SUPPLIED DATA:
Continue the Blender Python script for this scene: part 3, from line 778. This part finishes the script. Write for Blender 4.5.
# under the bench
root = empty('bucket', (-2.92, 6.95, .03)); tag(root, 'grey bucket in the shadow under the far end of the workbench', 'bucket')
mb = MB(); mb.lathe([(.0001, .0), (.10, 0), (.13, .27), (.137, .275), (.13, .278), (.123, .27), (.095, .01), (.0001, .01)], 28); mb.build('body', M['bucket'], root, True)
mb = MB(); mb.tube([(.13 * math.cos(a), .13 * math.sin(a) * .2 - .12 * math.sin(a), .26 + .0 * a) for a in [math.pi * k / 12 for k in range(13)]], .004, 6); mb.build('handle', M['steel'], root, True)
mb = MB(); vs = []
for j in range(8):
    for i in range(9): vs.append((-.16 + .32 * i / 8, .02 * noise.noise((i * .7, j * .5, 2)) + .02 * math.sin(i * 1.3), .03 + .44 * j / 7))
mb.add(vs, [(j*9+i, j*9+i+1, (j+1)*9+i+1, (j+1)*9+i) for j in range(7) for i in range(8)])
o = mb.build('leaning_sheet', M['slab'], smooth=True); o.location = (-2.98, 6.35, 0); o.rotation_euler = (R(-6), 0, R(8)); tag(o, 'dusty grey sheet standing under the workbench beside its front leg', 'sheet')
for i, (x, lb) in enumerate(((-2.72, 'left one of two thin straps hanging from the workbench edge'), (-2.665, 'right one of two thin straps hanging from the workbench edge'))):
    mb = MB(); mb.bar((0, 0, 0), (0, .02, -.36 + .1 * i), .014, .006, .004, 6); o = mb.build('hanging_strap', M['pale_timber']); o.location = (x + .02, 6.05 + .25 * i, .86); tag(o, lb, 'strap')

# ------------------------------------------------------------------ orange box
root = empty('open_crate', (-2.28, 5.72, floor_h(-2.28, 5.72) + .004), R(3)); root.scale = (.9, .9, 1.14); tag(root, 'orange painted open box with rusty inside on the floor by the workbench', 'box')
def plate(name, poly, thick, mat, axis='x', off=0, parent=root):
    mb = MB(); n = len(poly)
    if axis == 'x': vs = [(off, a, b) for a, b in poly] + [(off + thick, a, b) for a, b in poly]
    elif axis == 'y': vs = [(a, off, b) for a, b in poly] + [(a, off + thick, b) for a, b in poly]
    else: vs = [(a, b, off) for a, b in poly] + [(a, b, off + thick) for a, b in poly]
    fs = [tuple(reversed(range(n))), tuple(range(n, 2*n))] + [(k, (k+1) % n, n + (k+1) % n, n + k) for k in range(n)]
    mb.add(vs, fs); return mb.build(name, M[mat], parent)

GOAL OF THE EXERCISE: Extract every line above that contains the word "from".

RESPONSE:
Continue the Blender Python script for this scene: part 3, from line 778. This part finishes the script. Write for Blender 4.5.
for i, (x, lb) in enumerate(((-2.72, 'left one of two thin straps hanging from the workbench edge'), (-2.665, 'right one of two thin straps hanging from the workbench edge'))):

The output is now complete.